The deadline of February 19 for Apple and Samsung to mediate their patent dispute has passed without agreement. The two parties will be back in a Californian court at the end of March

A full-day negotiation session between Apple CEO Tim Cook, Samsung’s head of its mobile business JK Shin, and other company representatives in the first week of February to discuss a patent lawsuit reportedly failed to reach any agreement. The two sides were asked by a court to try mediation before a trial scheduled to start on March 31. A court filing in January said the companies had agreed to retain a mediator “who has experience mediating high-profile disputes”, but did not reveal his or her identity.

Although Judge Lucy Koh of the US District Court for the Northern District of California had not formally ordered the parties to show up for mediation, analyst Florian Müller suggests that she “created a situation in which both parties had to be constructive so as not to alienate her”.

In a February 21 California court filing the two parties revealed that Apple had “more than six” telephone calls with the mediator and Samsung “had more than four” calls after the face-to-face meeting.

“Notwithstanding these efforts, the mediator’s settlement proposal to the parties was unsuccessful,” said the filing. “Parties remain willing to work through the mediator jointly selected by the parties.” The filing was signed by WilmerHale’s Mark Selwyn on behalf of Apple and Quinn Emanuel Urquhart & Sullivan’s Victoria Maroulis on behalf of Samsung.

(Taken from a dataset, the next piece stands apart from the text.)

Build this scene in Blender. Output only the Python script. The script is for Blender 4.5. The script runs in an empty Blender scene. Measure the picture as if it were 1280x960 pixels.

The lack of any progress was not very surprising given that previous mediation efforts between Apple and Samsung have failed. Cook and Samsung CEO Kwon Oh-Hyun met in 2012 to discuss a different patent dispute but also got nowhere. San Jose Judge Joseph Spero handled the negotiations that time.

A California jury went on to find that Samsung infringed a series of Apple patents and ordered the South Korean firm to pay $1.05 billion in damages. In that case, Judge Koh found that part of the award had been improperly calculated and reduced the figure by $450 million. This was later increased by $290 million in November 2013.

Now the second round is about to begin, with the trial set to start on March 31. Both companies have stripped down the list of patents they are disputing, at the behest of Judge Koh. Samsung says a number of Apple devices including the iPhone 4, 4S and 5 and iPad 2, 3 and 4 infringe four of its patents. In turn, Apple says its patents are being infringed by devices including: the Galaxy Admire; the Galaxy Nexus; the Galaxy Note and Note II; the Galaxy S II Epic 4G Touch, and S II Skyrocket; the Galaxy S III; the Galaxy Stratosphere; and the Galaxy Tab 2 10.1.

Mediation has many merits, as noted by my colleague Emma Barraclough in a recent blog post and in an upcoming cover story for Managing IP. But it would have been a big shock in this case if talks had borne any fruit. The battle lines had been too clearly drawn and the process was too far along. The sense was always that the two parties were going through the motions by agreeing to talks. As noted by IBM’s chief patent counsel Manny Schecter, mediation will only succeed if there is buy-in from the two parties. In Apple v Samsung, this clearly was not true.